Hilbert sought to secure the validity of mathematical knowledge by syntactical considerations without appeal to semantic ones. The basis of his approach was the distinction between the unproblematic “finitistic” part of mathematics and the “infinitistic” part that needed justification. As is well known, Hilbert proposed to base mathematics on finitistic mathematics via proof theory (Beweistheorie). The latter was planned as a new mathematical discipline in which mathematical proofs are studied by mathematical methods. Its main goal was to show that proofs which use ideal elements (in particular actual infinity) in order to prove results in the real part of mathematics always yield correct results. One can distinguish here two aspects: consistency problem and conservation problem. The consistency problem consists in showing (by finitistic methods, of course) that the infinitistic mathematics is consistent; the conservation problem consists in showing by finitistic methods that any real sentence which can be proved in the infinitistic part of mathematics can be proved also in the finitistic part. One should stress here the emphasis on consistency (instead of correctness).
To realize this program, one should formalize mathematical theories (even the whole of mathematics) and then study them as systems of symbols governed by specified and fixed combinatorial rules.
The formal, axiomatic system should satisfy three conditions: it should be complete, consistent and based on independent axioms. The consistency of a given system was the criterion for mathematical truth and for the very existence of mathematical objects. It was also presumed that any consistent theory would be categorical, i.e., would (up to isomorphism) characterize a unique domain of objects. This demand was connected with the completeness.

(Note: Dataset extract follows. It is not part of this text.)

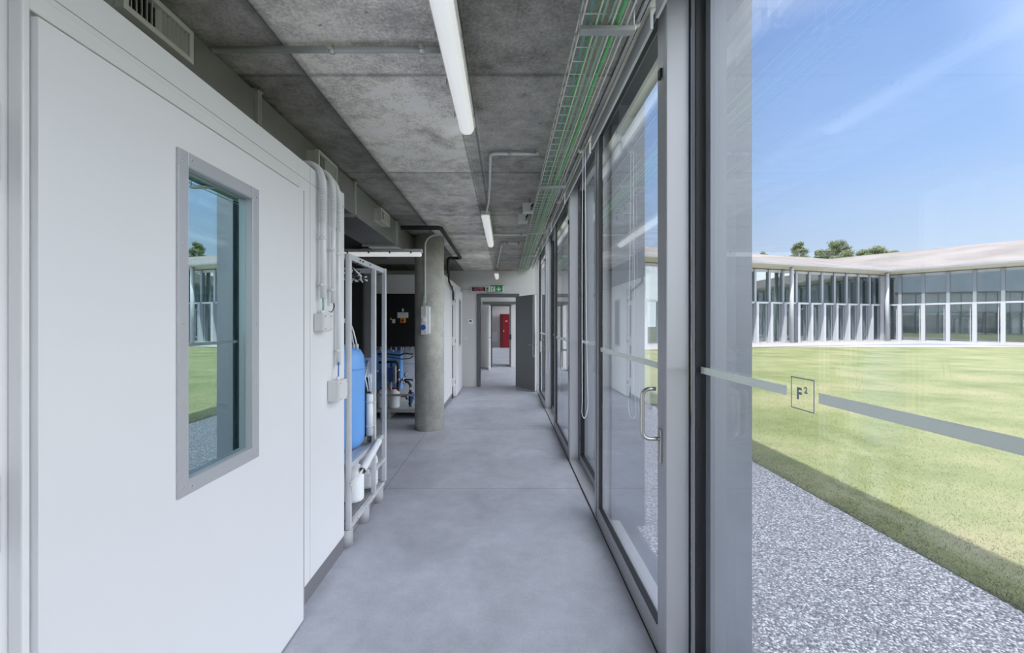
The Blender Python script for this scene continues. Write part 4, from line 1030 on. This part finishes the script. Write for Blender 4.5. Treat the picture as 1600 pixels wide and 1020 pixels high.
def wing(P0, P1, ts, nm_first):
    d_ = (P1 - P0).normalized(); ux = Vector((d_.x, d_.y, 0)); uy = Vector((-d_.y, d_.x, 0)); uz = Vector((0, 0, 1)); p = Vector((P0.x, P0.y, 0))
    for t0, t1 in zip(ts[:-1], ts[1:]):
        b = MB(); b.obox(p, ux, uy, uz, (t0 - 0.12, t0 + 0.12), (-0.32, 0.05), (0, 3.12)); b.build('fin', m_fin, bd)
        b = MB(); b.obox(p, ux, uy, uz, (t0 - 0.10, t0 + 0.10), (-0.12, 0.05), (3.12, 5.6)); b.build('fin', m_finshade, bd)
        f = MB()
        f.obox(p, ux, uy, uz, (t0 + 0.12, t1 - 0.12), (-0.15, 0.05), (3.0, 3.14)); f.obox(p, ux, uy, uz, (t0 + 0.12, t1 - 0.12), (-0.05, 0.05), (5.42, 5.62))
        f.obox(p, ux, uy, uz, (t0 + 0.12, t1 - 0.12), (-0.05, 0.05), (0, 0.1))
        f.obox(p, ux, uy, uz, (t1 - 0.26, t1 - 0.21), (-0.02, 0.05), (0.1, 3.0)); 
        wf = f.build('window', m_fin, bd)
        g = MB(); g.obox(p, ux, uy, uz, (t0 + 0.12, t1 - 0.12), (0.0, 0.02), (0.1, 3.0)); g.build('pane', m_glass_far, wf)
        g = MB(); g.obox(p, ux, uy, uz, (t0 + 0.12, t1 - 0.12), (0.0, 0.02), (3.14, 5.42)); g.build('pane', m_glass_far, wf)
LA = (CR - A0).length
ts = []; t_ = LA - 0.75
while t_ > 0: ts.append(t_); t_ -= 1.42
wing(A0, CR, ts[::-1], 0)
ts = [0.2] + [0.95 + 1.42 * i for i in range(22)]
wing(CR, B1, ts, 0)
dA = (CR - A0).normalized(); dB = (B1 - CR).normalized()
b = MB(); nA = Vector((-dA.y, dA.x, 0))
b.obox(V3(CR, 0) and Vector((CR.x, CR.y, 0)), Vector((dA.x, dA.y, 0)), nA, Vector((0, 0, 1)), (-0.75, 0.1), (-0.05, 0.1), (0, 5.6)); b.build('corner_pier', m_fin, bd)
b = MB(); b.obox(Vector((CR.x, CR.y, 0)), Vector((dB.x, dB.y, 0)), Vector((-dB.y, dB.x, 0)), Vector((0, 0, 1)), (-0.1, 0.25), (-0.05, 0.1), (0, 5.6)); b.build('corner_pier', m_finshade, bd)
for px_, dd in ((1237, A0), (1386, None)):
    tanv = (px_ - 790) / 660
    o_ = miter(path, -0.62)
    # point on offset line of wing A
    P0, P1 = o_[0], o_[1]; d_ = P1 - P0
    k = (tanv * P0.y - P0.x) / (d_.x - tanv * d_.y); q_ = P0 + d_ * k
    MB().lathe((q_.x, q_.y, 0), [(0.14, 0), (0.14, 5.75)], 16).build('round_column', m_fin, bd)
P0, P1 = o_[0], o_[1]
for k in (0.12, ):
    q_ = P0 + (P1 - P0) * k; MB().lathe((q_.x, q_.y, 0), [(0.14, 0), (0.14, 5.75)], 16).build('round_column', m_fin, bd)

# ------------------------------------------------------------------ trees behind
def tree(x, y, h, wd, label, seed):
    rs = np.random.RandomState(seed)
    t = thing('tree', (x, y, 0), label, 'tree', 'trees beyond the courtyard building')
    b = MB(); b.tube([(x, y, 0), (x + 0.1, y, h * 0.35), (x, y, h * 0.8)], [wd * 0.07, wd * 0.05, 0.05], 8)
    for i in range(6):
        a = rs.uniform(0, 6.28); zz = h * rs.uniform(0.35, 0.7)
        b.tube([(x, y, zz), (x + math.cos(a) * wd * 0.35, y + math.sin(a) * wd * 0.35, zz + h * 0.15)], [0.1, 0.03], 6)
    b.build('trunk', m_trunk, t)
    n = 14000
    cl = []
    for i in range(40):
        a = rs.uniform(0, 6.28); u = rs.uniform(0, 1) ** 0.5; zz = 0.3 + 0.7 * rs.uniform(0, 1) ** 0.8
        rad = wd * 0.5 * math.sin(min(1, (1.12 - zz) * 1.5) * math.pi / 2)
        cl.append((x + math.cos(a) * rad * u, y + math.sin(a) * rad * u, h * (0.3 + 0.66 * zz), wd * rs.uniform(0.13, 0.22)))
    cl = np.array(cl); idx = rs.randint(0, len(cl), n)
    dirs = rs.normal(size=(n, 3)); dirs /= np.linalg.norm(dirs, axis=1)[:, None]
    c = cl[idx, :3] + dirs * (cl[idx, 3] * rs.uniform(0.3, 1.0, n))[:, None] * np.array([1, 1, 0.8])
    c[:, 2] = np.minimum(c[:, 2], h)
    u = rs.normal(size=(n, 3)); u /= np.linalg.norm(u, axis=1)[:, None]
    v = np.cross(dirs, u); v /= np.linalg.norm(v, axis=1)[:, None] + 1e-9
    sz = 0.17
    co_ = np.stack([c - u * sz * 0.5, c + v * sz * 0.5, c + u * sz * 0.6], 1).reshape(-1, 3) - np.array([x, y, 0])
    me = bpy.data.meshes.new('crown'); me.from_pydata(co_.tolist(), [], [(3 * i, 3 * i + 1, 3 * i + 2) for i in range(n)])
    me.materials.append(m_leaf); o = bpy.data.objects.new('crown', me); S.collection.objects.link(o); o.parent = t
m_trunk = M('bark', (0.12, 0.09, 0.06, 1), 0.9)
m_leaf = M('leaves', (0.15, 0.18, 0.08, 1), 0.7, var=0.35, vscale=0.6)
for (px_, ytop, wpx, lab, sd) in ((1195, 389, 17, 'lowest small treetop just showing over the roof beside the window post', 3), (1247, 375, 28, 'round treetop above the left half of the far roof', 5), (1283, 388, 26, 'low treetop touching the tallest one on its left', 8), (1310, 373, 44, 'tallest pointed treetop above the far roof', 11), (1350, 387, 30, 'low treetop just right of the tallest one', 14), (1372, 383, 44, 'broad light treetop above the roof valley', 17), (1398, 388, 26, 'rightmost small treetop at the roof valley', 21)):
    Yt = 58 if sd in (5, 11, 17) else 68
    s_ = 660 / Yt
    tree((px_ - 790) / s_, Yt, H + (505 - ytop) / s_, wpx / s_ * 1.15, lab, sd)

# ------------------------------------------------------------------ grass blades near the gravel
def blades():
    rs = np.random.RandomState(2)
    n = 170000
    t = rs.uniform(0, 1, n)
    y = 0.6 + 13.0 * t ** 1.5
    x = 2.75 + (rs.uniform(0, 1, n) ** 1.7) * (1.0 + y * 1.1)
    hgt = rs.uniform(0.008, 0.024, n); a = rs.uniform(0, 6.28, n); wdt = rs.uniform(0.0010, 0.0022, n)
    lean = rs.normal(0, 0.014, (n, 2))
    z0 = GZ + 0.004
    p0 = np.stack([x - np.cos(a) * wdt, y - np.sin(a) * wdt, np.full(n, z0)], 1)
    p1 = np.stack([x + np.cos(a) * wdt, y + np.sin(a) * wdt, np.full(n, z0)], 1)
    p2 = np.stack([x + lean[:, 0], y + lean[:, 1], z0 + hgt], 1)
    co_ = np.stack([p0, p1, p2], 1).reshape(-1, 3)
    me = bpy.data.meshes.new('grass_blades'); me.vertices.add(3 * n); me.vertices.foreach_set('co', co_.ravel())
    me.loops.add(3 * n); me.loops.foreach_set('vertex_index', np.arange(3 * n)); me.polygons.add(n)
    me.polygons.foreach_set('loop_start', np.arange(0, 3 * n, 3)); me.polygons.foreach_set('loop_total', np.full(n, 3)); me.update()
    me.materials.append(m_blade)
    o = bpy.data.objects.new('grass', me); S.collection.objects.link(o)
    o['kind'] = 'stuff'; o['label'] = 'short green and straw coloured grass along the gravel edge'; o['category'] = 'grass'
m_blade = M('grass_blade', (0.17, 0.18, 0.098, 1), 0.7, var=0.4, vscale=2.5)
blades()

The meaning and understanding of completeness by Hilbert plays a crucial role from the point of view of our subject. Note at the beginning that in the Grundlagen der Geometrie completeness was postulated as one of the axioms (the axiom was not present in the first edition, but was included first in the French translation and then in the second edition of 1903). In fact the axiom V(2) stated that it is not possible to extend the system of points, lines and planes by adding new entities so that the other axioms are still satisfied. In Hilbert’s lecture at the Congress at Heidelberg in 1904 (cf. 1905b), one finds such an axiom system for the real numbers. Later, there appears completeness as a property of a system. In lectures “Logische Principien des mathematischen Denkens” (1905a, p. 13) Hilbert explains the demand ←25 | 26→of the completeness as the demand that the axioms suffice to prove all “facts” of the theory in question. He says: “We will have to demand that all other facts (Thatsachen) of the given field are consequences of the axioms”. On the other hand, one can say that Hilbert’s early conviction as to the solvability of every mathematical problem – expressed, e.g. in his 1900 Paris lecture (cf.Hilbert 1901) and repeated in his opening address “Naturerkennen und Logik” (cf. Hilbert 1930b) before the Society of German Scientists and Physicians in Königsberg in September 1930 – can be treated as informal reflection of a belief in completeness.
In his 1900 Paris lecture, Hilbert spoke about completeness in the following words (see the second problem): “When we are engaged in investigating the foundations of a science, we must set up a system of axioms which contains an exact and complete description of the relations subsisting between the elementary ideas of that science”.
One can take the “exact and complete description” to be complete enough to decide the truth or falsity of every statement. Semantically such completeness follows from categoricity, i.e., from the fact that any two models of a given axiomatic system are isomorphic; syntactically it means that every sentence or its negation is derivable from the given axioms. Hilbert’s own axiomatizations were complete in the sense of being categorical. But notice that they were not first-order, indeed his axiomatization of geometry from Grundlagen as well as his axiomatization of arithmetic published in 1900 were second-order.